Repeat exactly the lines running from the first line of the data to the line containing "1.628)], RED).build('warning_marks', de)", both ends included, and nothing else; drop the pictures.
--- start Dataset extract ---
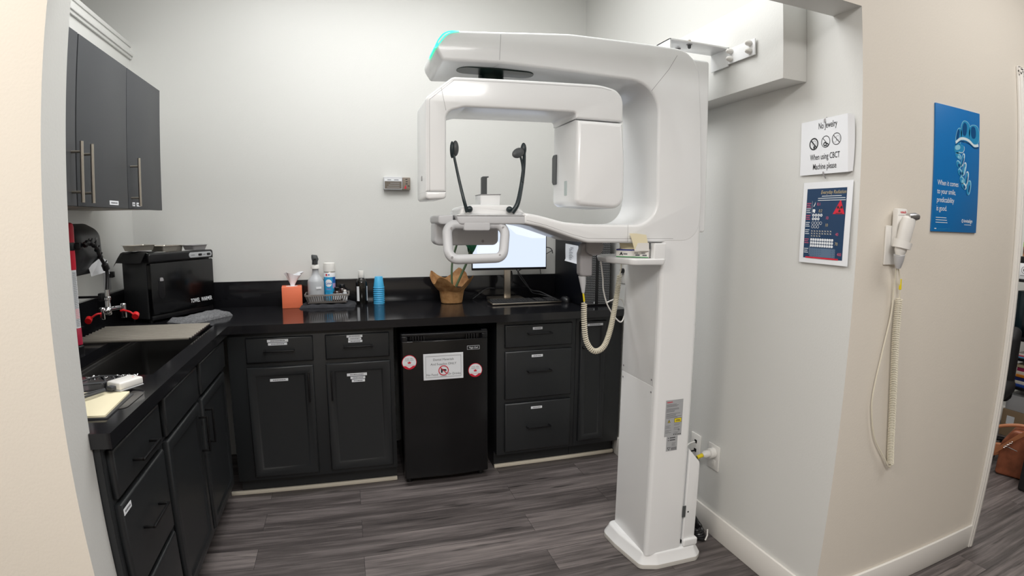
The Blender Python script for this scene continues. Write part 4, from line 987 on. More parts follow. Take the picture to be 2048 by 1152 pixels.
for z in (1.20, 1.13): MB().lathe([(0.014, 0), (0.014, 0.016), (0.011, 0.018)], (0, 0, 0), BLK, 16).build('knob', wp).matrix_basis = Matrix.Translation(Vector((XR - 0.006, 2.775, z)) - Vector((0, 0, 0))) @ Matrix.Rotation(-PI / 2, 4, 'Y')
# detector on the back wall
de = thing('wall_sensor', 'small grey box with a brown label panel mounted on the back wall', 'sensor', (0.285, YB, 1.635))
MB().box(0.206, 0.318, YB - 0.035, YB, 1.599, 1.676, MGREY, 0.004).build('body', de)
MB().box(0.319, 0.366, YB - 0.032, YB, 1.598, 1.673, mat('bronze_grey', '#85796d', 0.5), 0.003).build('sensor_end', de)
Fd = onback(0, YB - 0.0352, 0)
q = MB().rect(Fd, 0.212, 1.605, 0.313, 1.648, mat('brown_label', '#6e655c', 0.4)).rect(Fd, 0.211, 1.650, 0.313, 1.664, PAPER).rect(Fd, 0.228, 1.655, 0.250, 1.659, INKG, 0.0008).rect(Fd, 0.268, 1.655, 0.295, 1.659, INKG, 0.0008)
for k in range(3): q.rect(Fd, 0.225 + 0.01 * k, 1.612 + 0.012 * k, 0.30, 1.6145 + 0.012 * k, SILVL, 0.0008)
q.build('label', de)
q = MB()
for (x, z) in ((0.342, 1.662), (0.344, 1.648), (0.343, 1.635), (0.355, 1.622)): q.rect(onback(0, YB - 0.0325, 0), x - 0.006, z - 0.002, x + 0.006, z + 0.002, INK)
q.poly(onback(0, YB - 0.0325, 0), [(0.328, 1.606), (0.342, 1.606), (0.338, 1.628)], RED).build('warning_marks', de)

# ------------------------------------------------------------------ the dental x-ray machine
xm = thing('xray_machine', 'large white dental x-ray scanner on a floor column in front of the right wall', 'x-ray machine', (1.2, 1.85, 0))
MY0, MY1 = 1.72, 1.995
# foot
fo_ = fillet([(1.050, 2.03), (1.055, 1.90), (1.082, 1.722), (1.15, 1.697), (1.34, 1.694), (1.372, 1.72), (1.385, 1.80), (1.385, 2.03)], [0.05, 0.05, 0.03, 0.05, 0.03, 0.02, 0.02, 0.05], 6)
fb = MB().ext(fo_, 0.001, 0.022, mat('foot_grey_edge', '#cfccc6', 0.4), 0.002, axis='z')
fb.build('foot_edge', xm)
MB().ext(fo_, 0.0221, 0.066, MWHITE, 0.0, 0.012, axis='z', taper=0.018).build('foot', xm)
# column with rounded front corners, seam and side panel
col = fillet([(1.103, 1.993), (1.103, MY0 + 0.001), (1.278, MY0 + 0.001), (1.278, 1.993)], [0.004, 0.016, 0.02, 0.004], 6)
cm = MB().ext(col, 0.058, 1.40, MWHITE, 0.0, axis='z')
cm.build('column', xm)
MB().ext([(1.1025, 1.740), (1.1025, 1.990), (1.104, 1.990), (1.104, 1.740)], 0.07, 0.779, MWHITE, 0.0005, axis='z').ext([(1.1025, 1.740), (1.1025, 1.990), (1.104, 1.990), (1.104, 1.740)], 0.783, 1.30, MWHITE, 0.0005, axis='z').build('side_panel', xm)
for z in (0.755, 0.805):
    for y in (1.752, 1.978): MB().tube([(1.104, y, z), (1.1012, y, z)], 0.004, SEAM, 10).build('screw_cap', xm)
# rear service cover
rc = fillet([(1.281, 0.066), (1.340, 0.066), (1.337, 0.44), (1.281, 0.505)], [0, 0, 0.03, 0], 6)
MB().ext(rc, 1.722, 1.97, MWHITE, 0.006, axis='y').build('service_cover', xm)
MB().ext(rrect(1.281, 0.066, 1.35, 0.10, 0.008), 1.712, 1.985, MWHITE, 0.006, axis='y').build('cover_step', xm)
MB().box(1.268, 1.2825, MY0 - 0.0, MY0 + 0.003, 0.205, 0.255, DGREY).tube([(1.2955, 1.7215, 0.225), (1.2955, 1.7205, 0.225)], 0.0035, BLK, 12).build('key_lock', xm)
# carriage block behind the arm
MB().ext(rrect(1.10, 1.374, 1.302, 2.02, 0.012), MY0 + 0.012, 1.985, MWHITE, 0.008, axis='y').build('carriage', xm)
# C-shaped arm
c_out = [(0.292, 1.915), (0.262, 1.960), (0.300, 2.012), (0.48, 2.025), (0.725, 2.046), (1.05, 2.048), (1.245, 2.046), (1.262, 1.80), (1.274, 1.50), (1.268, 1.337), (0.93, 1.334), (0.80, 1.334),
         (0.73, 1.355), (0.632, 1.387), (0.565, 1.399), (0.565, 1.437), (0.62, 1.428), (0.71, 1.406), (0.80, 1.400), (1.078, 1.400), (1.075, 1.60), (1.074, 1.908), (0.75, 1.917), (0.48, 1.922)]
c_rad = [0.012, 0.06, 0.05, 0.3, 0.3, 0.3, 0.15, 0.3, 0.3, 0.16, 0.3, 0.12, 0.25, 0.3, 0.0, 0.0, 0.12, 0.15, 0.12, 0.09, 0.5, 0.11, 0.6, 0.3]
arm = MB().ext(fillet(c_out, c_rad, 9), MY0, MY1, MWHITE, 0.010, axis='y').build('c_arm', xm)
# seams drawn as fine grooves on the front and underside of the arm
FA = onback(0, MY0 - 0.0002, 0)
sm = MB().line(FA, [(0.482, 2.016), (0.478, 1.932)], 0.0012, SEAM, 0).line(FA, [(1.043, 1.88), (1.115, 1.965), (1.15, 2.02)], 0.0014, SEAM, 0)
edge = [(0.575, 1.411), (0.64, 1.396), (0.74, 1.364), (0.80, 1.350), (0.93, 1.349), (1.15, 1.350)]
sm.line(FA, edge, 0.001, SEAM, 0).line(FA, [(0.958, 1.338), (0.958, 1.40)], 0.001, SEAM, 0)
sm.add([(0.478, MY0 + 0.011, 1.9198), (0.4792, MY0 + 0.011, 1.9198), (0.452, 1.82, 1.9198), (0.4508, 1.82, 1.9198)], [(0, 1, 2, 3)], SEAM)
sm.build('arm_seam', arm)
# green light along the tip and the dark slot below
lt = MB(); pa = [(0.2695, 1.952), (0.2745, 1.968), (0.283, 1.984), (0.296, 2.000), (0.316, 2.0095), (0.345, 2.0125)]
vs = []
for (x, z), wv in zip(curve([(p[0], 0, p[1]) for p in pa], 5), [0] * 0) if False else []: pass
cp_ = [Vector((p[0], 0, p[1])) for p in pa]; cs = curve(cp_, 5); n = len(cs)
outl = c_out
for i, p in enumerate(cs):
    f = math.sin(PI * min(1, max(0, (i + 1) / (n + 1)))) ** 0.6
    t = (cs[min(i + 1, n - 1)] - cs[max(i - 1, 0)]).normalized(); nv = Vector((t.z, 0, -t.x))      # inward
    vs += [p + nv * (0.013 * f - 0.003) + Vector((0, MY0 - 0.0012, 0)), p - nv * 0.0035 + Vector((0, MY0 + 0.004, 0)), p - nv * 0.0035 + Vector((0, 1.86, 0))]
lt.add(vs, [q for i in range(n - 1) for q in ((3 * i, 3 * i + 3, 3 * i + 4, 3 * i + 1), (3 * i + 1, 3 * i + 4, 3 * i + 5, 3 * i + 2))], LED)
lt.build('light_strip', arm)
sl = MB().ext(rrect(0.355, 1.775, 0.625, 1.855, 0.038, 8), 1.917, 1.923, mat('slot_dark_green', '#0a2622', 0.25), axis='z'); sl.v = [v + Vector((0, 0, -0.0015)) for v in sl.v]; sl.build('sensor_slot', arm)
MB().tube([(0.93, 1.79, 1.9175), (0.93, 1.79, 1.913)], 0.004, SEAM, 10).tube([(0.955, 1.79, 1.9175), (0.955, 1.79, 1.913)], 0.004, SEAM, 10).build('arm_screw', arm)
# rotating unit
RY0, RY1 = 1.705, 1.925
MB().lathe([(0.042, 1.868), (0.045, 1.885), (0.045, 1.922)], (0.49, 1.875, 0), mat('slot_dark_green', '#0a2622', 0.25), 32).build('pivot', xm)
r_out = [(0.236, 1.50), (0.236, 1.792), (0.322, 1.863), (0.62, 1.872), (0.835, 1.879), (0.922, 1.862), (0.923, 1.7575), (0.744, 1.7575), (0.744, 1.778), (0.36, 1.770), (0.3015, 1.752), (0.3015, 1.50)]
r_rad = [0, 0.02, 0.03, 0.3, 0.3, 0.075, 0, 0, 0.045, 0.05, 0.03, 0]
gu = MB().ext(fillet(r_out, r_rad, 8), RY0, RY1, MWHITE, 0.008, axis='y').build('rotating_arm', xm)
FG = onback(0, RY0 - 0.0002, 0)
MB().line(FG, [(0.248, 1.50), (0.248, 1.786), (0.326, 1.852), (0.62, 1.861), (0.835, 1.868), (0.875, 1.862)], 0.0009, SEAM, 0).line(FG, [(0.300, 1.755), (0.285, 1.825)], 0.001, SEAM, 0).build('unit_seam', gu)
sp = MB().ext(fillet([(0.236, 1.474), (0.236, 1.4998), (0.3015, 1.4998), (0.3015, 1.478)], [0.012, 0, 0, 0.012], 5), RY0, RY1, MWHITE, 0.008, axis='y').build('sensor_panel', xm)
q = MB().ext(rrect(RY0 + 0.085, 1.540, RY0 + 0.11, 1.556, 0.003), 0.2352, 0.2362, MMID, axis='x').build('panel_mark', sp)
# x-ray source housing with rounded base
s_out = [(0.746, 1.754), (0.922, 1.754), (0.932, 1.62), (0.932, 1.452), (0.762, 1.462), (0.744, 1.475)]
sh = MB().ext(fillet(s_out, [0.0, 0.0, 0.2, 0.045, 0.02, 0.02], 8), RY0 - 0.004, RY1, MWHITE, 0.016, axis='y').build('source_housing', xm)
MB().ext(fillet([(RY1 - 0.045, 1.545), (RY1 - 0.015, 1.545), (RY1 - 0.005, 1.555), (RY1 - 0.005, 1.645), (RY1 - 0.015, 1.655), (RY1 - 0.045, 1.655)], 0.003, 3), 0.741, 0.745, DGREY, axis='x').build('beam_window', sh)
MB().ext(rrect(RY0 + 0.075, 1.50, RY0 + 0.098, 1.552, 0.004), 0.7428, 0.7445, mat('pale_green_window', '#b9c4c4', 0.25), axis='x').build('indicator_window', sh)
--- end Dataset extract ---
# [Expected output]
The Blender Python script for this scene continues. Write part 4, from line 987 on. More parts follow. Take the picture to be 2048 by 1152 pixels.
for z in (1.20, 1.13): MB().lathe([(0.014, 0), (0.014, 0.016), (0.011, 0.018)], (0, 0, 0), BLK, 16).build('knob', wp).matrix_basis = Matrix.Translation(Vector((XR - 0.006, 2.775, z)) - Vector((0, 0, 0))) @ Matrix.Rotation(-PI / 2, 4, 'Y')
# detector on the back wall
de = thing('wall_sensor', 'small grey box with a brown label panel mounted on the back wall', 'sensor', (0.285, YB, 1.635))
MB().box(0.206, 0.318, YB - 0.035, YB, 1.599, 1.676, MGREY, 0.004).build('body', de)
MB().box(0.319, 0.366, YB - 0.032, YB, 1.598, 1.673, mat('bronze_grey', '#85796d', 0.5), 0.003).build('sensor_end', de)
Fd = onback(0, YB - 0.0352, 0)
q = MB().rect(Fd, 0.212, 1.605, 0.313, 1.648, mat('brown_label', '#6e655c', 0.4)).rect(Fd, 0.211, 1.650, 0.313, 1.664, PAPER).rect(Fd, 0.228, 1.655, 0.250, 1.659, INKG, 0.0008).rect(Fd, 0.268, 1.655, 0.295, 1.659, INKG, 0.0008)
for k in range(3): q.rect(Fd, 0.225 + 0.01 * k, 1.612 + 0.012 * k, 0.30, 1.6145 + 0.012 * k, SILVL, 0.0008)
q.build('label', de)
q = MB()
for (x, z) in ((0.342, 1.662), (0.344, 1.648), (0.343, 1.635), (0.355, 1.622)): q.rect(onback(0, YB - 0.0325, 0), x - 0.006, z - 0.002, x + 0.006, z + 0.002, INK)
q.poly(onback(0, YB - 0.0325, 0), [(0.328, 1.606), (0.342, 1.606), (0.338, 1.628)], RED).build('warning_marks', de)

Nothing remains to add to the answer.